Bitcoin is the one of the fastest growing hi-tech crazes and the “cryptocurrency “ has governments running scared. Harvard is in the thick of the action has and is holding Bitcoin events up and down Cambridge. MIT has even recently announced it will give $100 in bitcoin to all its students. The Citizen spoke to Will Young who recently ran a BitCoin conference at HBS.
How well do you think tech. hubs like Harvard/Cambridge are placed to deal with a fast moving phenomenon like bitcoin?
Harvard & MIT represent a great cluster of engineering talent and there is a lot of interest in cryptocurrencies here. So we are well positioned. But like many open source projects, contributors are spread out across the world and it’s just as likely that the next big innovation comes out of Eastern Europe or Asia as it is that it comes out of Cambridge or Silicon Valley.
Does bitcoin have the ability to become a world reserve currency (like the $ or once upon a time £)

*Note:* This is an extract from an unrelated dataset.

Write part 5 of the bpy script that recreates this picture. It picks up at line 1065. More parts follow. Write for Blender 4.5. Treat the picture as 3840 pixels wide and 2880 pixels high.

The technology is there, but we are a long way off from it becoming a practical currency at all (much less a reserve currency). There are legitimate sociopolitical barriers to adoption (like sovereign gov’ts desire to retain control of monetary policy) and economic barriers (like the question of how the bitcoin money supply is managed over time). At this point I prefer to think of it like a speculative commodity like gold.
Do you think the press hypes alternative currencies too much or too little? Are there in-built biases in the media?
The media is biased to sell papers – or at least to drive impressions to their sites’ display ads. So they are going to take advantage of every news story to hyperbolize the rise or fall of the currency. I think the media is right to have as many articles as they do on bitcoin – it’s very important – but the quality of the discussion is pretty poor. I prefer to check the daily exchange rate of bitcoin as a gut check on public sentiment.
What are your thoughts regarding the “unmasking” of Dorian/Satoshi Nakamoto by Newsweek?
The whole Newsweek thing is a kind of sideshow. It doesn’t really matter who created bitcoin. The code is open source; anybody can look at it. The mystery of its creation is empty. The really exciting stuff is the innovation happening around the technology, but that’s a harder article to write well.
There are many types of assets that investors hoard or speculate on – however it’s rare that there is no physical backing behind them – will this ultimately harm bitcoin in the long run?
It’s harming bitcoin in the short run because it’s an odd idea, but I think in the long run people will get used to it. “Digital goods” as a concept is increasingly familiar to people, and consumers are increasingly comfortable with the idea that financial assets are stored and manipulated in the cloud. Why shouldn’t there be a commodity like bitcoin that is optimized for that environment?
What are you views on other crypto currencies e.g. litecoin, dogecoin(!)
There are big network effects with currencies, so bitcoin has an advantage today, but this is early days. Any one of these currencies (or none of them) could end up being the biggest. They are fundamentally very similar.